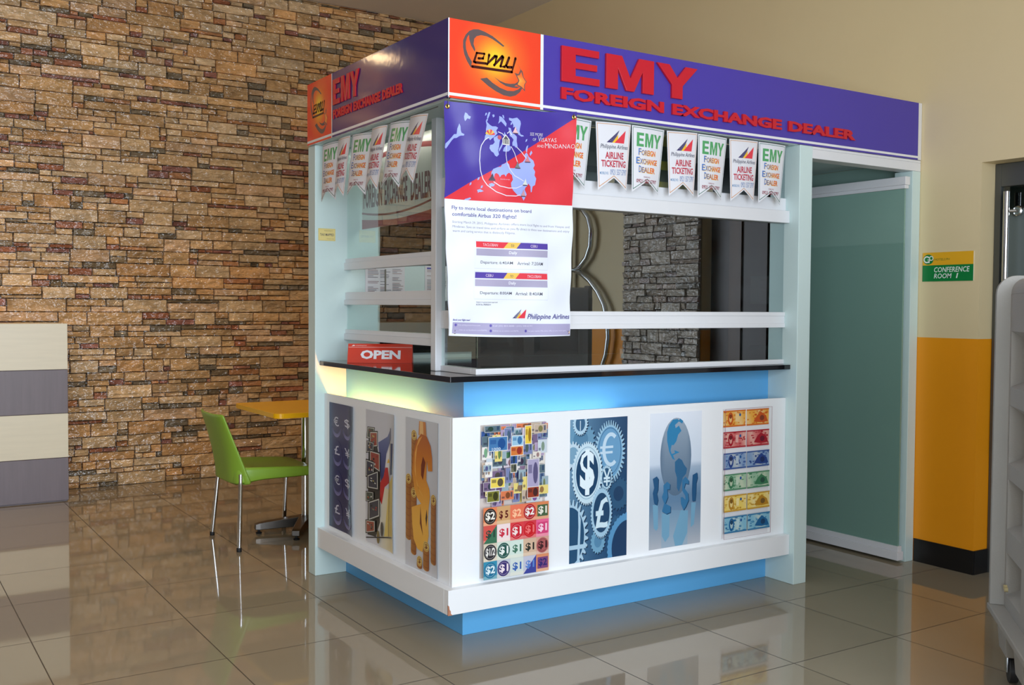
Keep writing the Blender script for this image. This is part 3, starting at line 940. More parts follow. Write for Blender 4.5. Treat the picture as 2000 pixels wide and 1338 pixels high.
PAINT = two_tone_mat()
M_ceil = mat('ceiling_paint', (226, 220, 212), 0.7, var=.03, bump=.05)
M_black = mat('black_skirting', (24, 22, 22), 0.35)
M_alu = mat('dark_aluminium', (92, 94, 92), 0.4, .6)
M_steel = mat('brushed_steel', (215, 218, 220), 0.16, 1.0)
M_wood = mat('dark_brown_timber', (60, 42, 30), 0.4, var=.35, vscale=3, stretch=(8, 8, .6))
M_wood2 = mat('brown_timber', (92, 66, 46), 0.4, var=.3, vscale=3, stretch=(8, 8, .6))
XL, YF = -7.0, -4.9

struct('floor', MB().box(XL - .1, 7.0, -9.0, YS + .15, -.05, 0), floor_mat())
struct('ceiling', MB().box(XL - .1, 7.0, -9.0, YS + .15, ZC, ZC + .08), M_ceil)
stone_wall('wall_back', (XL, YS, 0), (1, 0, 0), (0, -1, 0), XW - XL, ZC, 5)
struct('trim_1', MB().box(XL - .1, 7.0, YS + .001, YS + .15, 0, ZC), M_ceil)

# right wall with the doorway of the conference room
D0, D1, ZD = -.541, -1.69, 2.137
wr = MB()
wr.box(XW, XW + .14, D0, YS, 0, ZC)
wr.box(XW, XW + .14, D1, D0, ZD, ZC)
wr.box(XW, XW + .14, YF, D1, 0, ZC)
struct('wall_right', wr, PAINT)
bb = MB()
bb.box(XW - .008, XW, D0 - .004, -.19, 0, .125)
bb.box(XW, XW + .14, D0 - .008, D0, 0, .125)
bb.box(XW - .008, XW, YF, -2.53, 0, .125)
struct('baseboard_right', bb, M_black)
stone_wall('trim_2', (XW - .012, D1, 0), (0, -1, 0), (-1, 0, 0), .824, ZC, 9, grey=.72)

# left and front walls of the lobby, front with five tall windows
M_beige = mat('beige_wall', (205, 186, 150), 0.6, var=.03)
struct('wall_left', MB().box(XL - .12, XL, YF, YS, 0, ZC), mat('brown_wall', (124, 104, 84), 0.6, var=.04))
wf = MB()
wf.box(XL, XW + .1, YF - .12, YF, 3.25, ZC)
wf.box(XL, -5.8, YF - .12, YF, 0, 3.25)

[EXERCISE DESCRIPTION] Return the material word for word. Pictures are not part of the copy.

[EXPECTED ANSWER]
Keep writing the Blender script for this image. This is part 3, starting at line 940. More parts follow. Write for Blender 4.5. Treat the picture as 2000 pixels wide and 1338 pixels high.
PAINT = two_tone_mat()
M_ceil = mat('ceiling_paint', (226, 220, 212), 0.7, var=.03, bump=.05)
M_black = mat('black_skirting', (24, 22, 22), 0.35)
M_alu = mat('dark_aluminium', (92, 94, 92), 0.4, .6)
M_steel = mat('brushed_steel', (215, 218, 220), 0.16, 1.0)
M_wood = mat('dark_brown_timber', (60, 42, 30), 0.4, var=.35, vscale=3, stretch=(8, 8, .6))
M_wood2 = mat('brown_timber', (92, 66, 46), 0.4, var=.3, vscale=3, stretch=(8, 8, .6))
XL, YF = -7.0, -4.9

struct('floor', MB().box(XL - .1, 7.0, -9.0, YS + .15, -.05, 0), floor_mat())
struct('ceiling', MB().box(XL - .1, 7.0, -9.0, YS + .15, ZC, ZC + .08), M_ceil)
stone_wall('wall_back', (XL, YS, 0), (1, 0, 0), (0, -1, 0), XW - XL, ZC, 5)
struct('trim_1', MB().box(XL - .1, 7.0, YS + .001, YS + .15, 0, ZC), M_ceil)

# right wall with the doorway of the conference room
D0, D1, ZD = -.541, -1.69, 2.137
wr = MB()
wr.box(XW, XW + .14, D0, YS, 0, ZC)
wr.box(XW, XW + .14, D1, D0, ZD, ZC)
wr.box(XW, XW + .14, YF, D1, 0, ZC)
struct('wall_right', wr, PAINT)
bb = MB()
bb.box(XW - .008, XW, D0 - .004, -.19, 0, .125)
bb.box(XW, XW + .14, D0 - .008, D0, 0, .125)
bb.box(XW - .008, XW, YF, -2.53, 0, .125)
struct('baseboard_right', bb, M_black)
stone_wall('trim_2', (XW - .012, D1, 0), (0, -1, 0), (-1, 0, 0), .824, ZC, 9, grey=.72)

# left and front walls of the lobby, front with five tall windows
M_beige = mat('beige_wall', (205, 186, 150), 0.6, var=.03)
struct('wall_left', MB().box(XL - .12, XL, YF, YS, 0, ZC), mat('brown_wall', (124, 104, 84), 0.6, var=.04))
wf = MB()
wf.box(XL, XW + .1, YF - .12, YF, 3.25, ZC)
wf.box(XL, -5.8, YF - .12, YF, 0, 3.25)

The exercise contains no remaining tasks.